Contracts and Agreements

A contract between salon owner and booth renter is very important. Whether it is a business employment agreement or a space sub-lease for booth renters, getting that contract signed will help you secure a solid business foundation.

Just as important as the agreement is the manner in which you present the contract. A contract that is presented professionally will protect both parties in the event of a disagreement. A solid contract will most often alleviate those headaches, not to mention protect the business owner and the operator in the event of an audit by the state or IRS. The salon owner should have the contract with the booth renter clearly define the working arrangement between both parties. It is better to be covered for what might happen versus not being covered for what has already occurred.

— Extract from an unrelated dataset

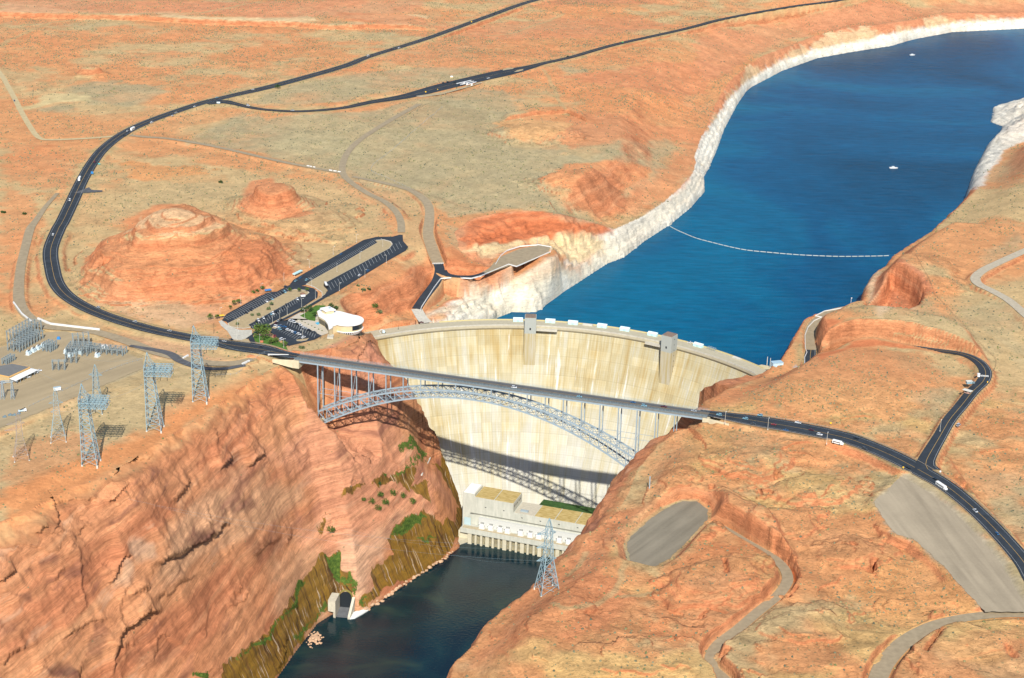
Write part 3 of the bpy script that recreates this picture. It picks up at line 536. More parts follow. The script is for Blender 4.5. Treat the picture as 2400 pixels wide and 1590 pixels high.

Don’t Be Afraid Of The Booth Renter!

To build a successful business relationship between you and your booth renters, certain things should be in place and understood. First, your renters must have a clear understanding of your business philosophy, goals, policies and procedures. When your renters are informed and educated, it keeps them in the loop.

Never make your salon booth renter feel like an outcast or the enemy. When you are open and honest with your booth renters, they will have a higher level of respect for you, your staff and your business. These factors should open up negotiable terms between you and your renters, which will allow the both of you to operate in a professional working environment that brings entitlement and growth to both parties.

If you are thinking about leasing space to booth renters it is always important to sell your salon’s strengths and points of difference. A booth renter can either be your best friend or your worst enemy. So, by thinking outside the box and looking at the positive aspects of booth renting, you will find hairstylists that will help your business continue to grow and thrive.